Nous voilà enfin partis ! Le massif Donna Wood semble ce jour-là bien léger tant il file dans la baie de Skajalfandi. Et tandis que le petit port d’Husavik s’éloigne, les immenses montagnes du fjord islandais nous offrent un dernier horizon. Sur le pont, nous regardons émerveillés cette aventure qui prend forme dans ces mâts en bois et cette proue rebelle aux assauts de la mer.
Laas, Danois de 30 ans, interrompt brusquement notre rêverie : il est temps de hisser la grand-voile. La mécanique ne pourra pas nous aider. Cette fois c’est à la force de nos bras que l’immense tissu se gonfle – le voilà bordé. Le vieux gréement prend une nouvelle allure, et dans ce second souffle, nous ignorons encore les caprices de la mer, qui ne nous laissera aucun répit.
A l’intérieur, le bateau est confortable : cabines de deux personnes, deux grandes douches – nos dernières douches… Grand « salon », coin cuisine, d’où s’échappent les premières odeurs de poisson. Ce soir, ce sera brandade de haddock au menu ! Gudny Elise, ancienne fleuriste islandaise reconvertie en chef embarquée, est aux fourneaux. Et bien plus encore. Elle nous offre un large sourire qui ne quittera pas ces trois jours de traversée – il apaisera nos tourments.
Ceux-ci ne tardent pas à apparaître. Quelques heures de traversée et voilà qu’il débarque à bord, avec ses mauvaises nuits et ses journées vaporeuses, interminables, comme ce jour qui n’en finit pas. Le mal de mer. Les mines se ferment, le teint se brouille. Les yeux cherchent désespérément un point sur lequel se raccrocher. Rien n’y fait. Christian, le capitaine, offre son premier discours devant une assemblée éteinte. Olivier et Evrard esquissent un sourire forcé, le regard déjà planté sur le sol. Pendant une journée entière, ils n’auront pour horizon que les quatre murs de leur cabine.

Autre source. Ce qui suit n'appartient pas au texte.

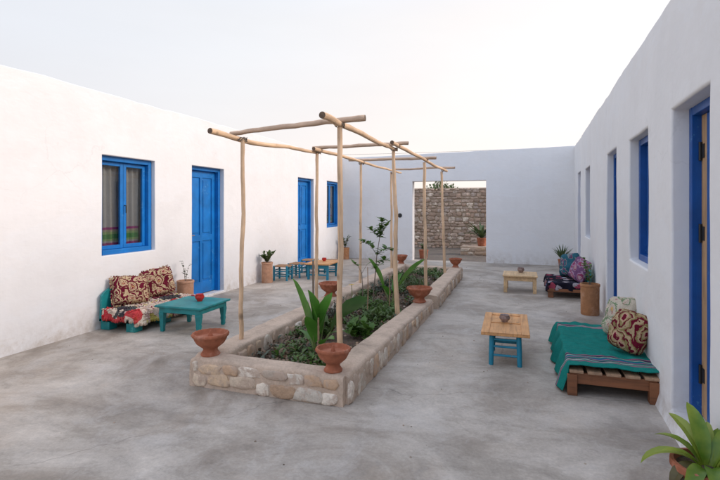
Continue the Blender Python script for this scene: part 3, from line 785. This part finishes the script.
# foreground
o = potted((.815, 2.66, 0), .15, .245, TERRA, 'foreground terracotta pot with long arching yellow-green leaves, cut by the frame corner', .78)
m = MB(); m2 = MB(); m3 = MB(); r = random.Random(31)
B = (0, 0, .22)
for az, L, w, e0, e1, mm in ((172, .36, .045, 42, -38, m2), (120, .34, .055, 72, 30, m2), (100, .37, .065, 80, 50, m), (55, .36, .06, 62, 5, m), (20, .34, .06, 48, -20, m2),
                             (205, .27, .055, 30, -70, m3), (235, .32, .06, 38, -66, m), (262, .30, .06, 50, -45, m), (-15, .34, .06, 44, -30, m), (300, .34, .065, 52, -40, m2),
                             (145, .30, .05, 60, 0, m), (75, .30, .05, 70, 30, m2), (190, .25, .04, 55, 10, m), (330, .33, .06, 60, 0, m), (218, .26, .045, 18, -75, m3), (40, .38, .06, 70, 30, m), (350, .36, .06, 66, 20, m2)):
    mm.blade((.03 * math.cos(R(az)), .03 * math.sin(R(az)), .22), R(az), L * .82, w * 1.12, R(e0), R(e1) - R(22), 10, .22, .5, 0, r.uniform(-.5, .5))
m.build('leaves', L_DR, o, sharp=180); m2.build('leaves', L_DRY, o)['label'] = 'yellow-green leaves'; m3.build('leaves', L_DB, o)['label'] = 'withered brown leaves'

# ---------------------------------------------------------------- planting in the bed
def inbed(x, y): return X0 + .3 < x < X1 - .26 and 3.48 < y < 9.8
r = random.Random(77)
def cover(name, mats_, n, label, cat, sel, sz, e=(.2, 1.3)):
    m = MB()
    for _ in range(n):
        x = r.uniform(X0 + .28, X1 - .24); y = r.uniform(3.47, 9.8)
        d = N(x * 2.1 + 40, y * 1.4, sel * 13.7)
        if d < sel_t[sel]: continue
        z = soilz(x, y); hh = sz * (1 + 1.6 * max(0, d))
        nb = r.randint(3, 6); vs_ = .6 + 1.1 * r.random() ** 2; sz_ = sz * vs_
        for k in range(nb):
            q = Vector((x + r.uniform(-.03, .03), y + r.uniform(-.03, .03), z + r.uniform(0, hh)))
            e0 = r.uniform(*e); m.m = 0 if r.random() < .7 else 1
            m.blade(q, r.uniform(0, 6.28), r.uniform(.6, 1.2) * sz_, sz_ * .42, e0, e0 - .7, 3, .15, .45)
    o = m.build(name, mats_); tag(o, label, cat, kind='stuff'); return o
sel_t = [.07, -.02, .0]
cover('ground_cover', [L_GC, L_BRI], 3000, 'low dark green ground cover growing through the planter bed', 'ground cover', 0, .055)
cover('dry_ground_cover', [L_BR, L_GC2], 2300, 'brownish dry trailing growth patched over the planter soil', 'ground cover', 1, .045)
# small pebbles / debris on the soil
m = MB()
for _ in range(260):
    x = r.uniform(X0 + .3, X1 - .26); y = r.uniform(3.47, 9.7); s_ = r.uniform(.006, .02); z = soilz(x, y)
    m.col = r.choice(PALP); m.lathe([(s_ * .5, -s_ * .3), (s_, .0), (s_ * .5, s_ * .5)], 6, (x, y, z))
tag(m.build('pebbles', STONE), 'small stones scattered over the planter soil', 'pebbles', kind='stuff')

def banana(name, loc, leaves, label, mat=L_BAN):
    o = empty(name, loc, label, 'plant')
    m = MB(); ms = MB()
    for (az, sx, hs, L, W, e0, e1, fold, tw, dk) in leaves:
        az = R(az); a = Vector((.012 * math.cos(az), .012 * math.sin(az), 0)); b = Vector((sx * math.cos(az), sx * math.sin(az), hs))
        ms.tube([a, a.lerp(b, .5) + Vector((0, 0, .02)), b], [.014, .010, .006], 8)
        mm = m; mm.m = dk
        mm.blade(b, az, L, W, R(e0), R(e1), 12, fold, .45, 0, tw, .03)
        ms.tube([b, b + Vector((math.cos(az) * math.cos(R(e0)), math.sin(az) * math.cos(R(e0)), math.sin(R(e0)))) * L * .3], [.006, .003], 6)
    ms.build('stalk', L_STEM, o); m.build('leaves', [mat, L_BAND], o, sharp=180); return o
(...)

Ambiance plus gaie, sur le pont. Yann, Eric, Philippe et moi sommes les derniers « survivants » du mal de mer. Nous profitons largement des dernières surprises qui s’invitent à notre contemplation. A notre droite, apparition fantomatique : « l’île plate », où sont dressées quelques maisons. S’agit-il d’un songe ? La danse soudaine de deux dauphins venus se frotter à notre coque sème la confusion. Mais qu’importe, puisque cette vie à bord est comme un rêve.
Je ne tiens guère plus longtemps que mes camarades, le ventre grogne, la tête tourne. Je regarde sur Google Earth avec inquiétude : nous avons passé le symbolique 66°N – soulagement. Il a été franchi. Je peux rejoindre les cabines et ses malades.
Le navire, lui, continue sa course malgré la houle et les 25 nœuds de vent. A bord, le silence règne. L’Islandais Igle, ancien étudiant en anthropologie visuelle, et membre de l’équipage, est imperturbable. Il se glisse d’un lieu à l’autre, se meut au rythme du bateau, semble faire corps avec lui. Serait-il né ici ? Non, ce n’est que la deuxième fois qu’il travaille pour la compagnie North Sailing. La conversation se termine. De nouveau le silence, que viennent interrompre des retrouvailles rares mais heureuses autour du dîner.
Dehors, le bruit est celui du moteur qui ronronne, et de l’écume, qui caresse le navire. Pendant de nombreuses heures, notre seul horizon est ce soleil sans sommeil, voilé par une fine brume. La mer, l’immense mer arctique n’offre rien que de sombres profondeurs. Et soudain, là quelque chose brille, indistinctement. Les yeux fatigués s’écarquillent, peinent à y croire : cet énorme rocher blanc qui semble flotter sur les eaux… Un iceberg ! L’équipage retient son souffle et retrouve les premiers émois du départ : la voile se gausse et nous sommes désormais tous sur le pont. Evrard apparaît, porté par un nouvel élan. La tête entre les mains, les yeux émus, il murmure : « mon premier iceberg ». La joie est immense tandis que se dresse devant nous, un à un, les monstres des mers, qui nous indique le chemin jusqu’à Ittoqqottormit. Sortez les bouteilles de rhum : nous sommes à deux doigts d’atteindre le Scoresby Sund.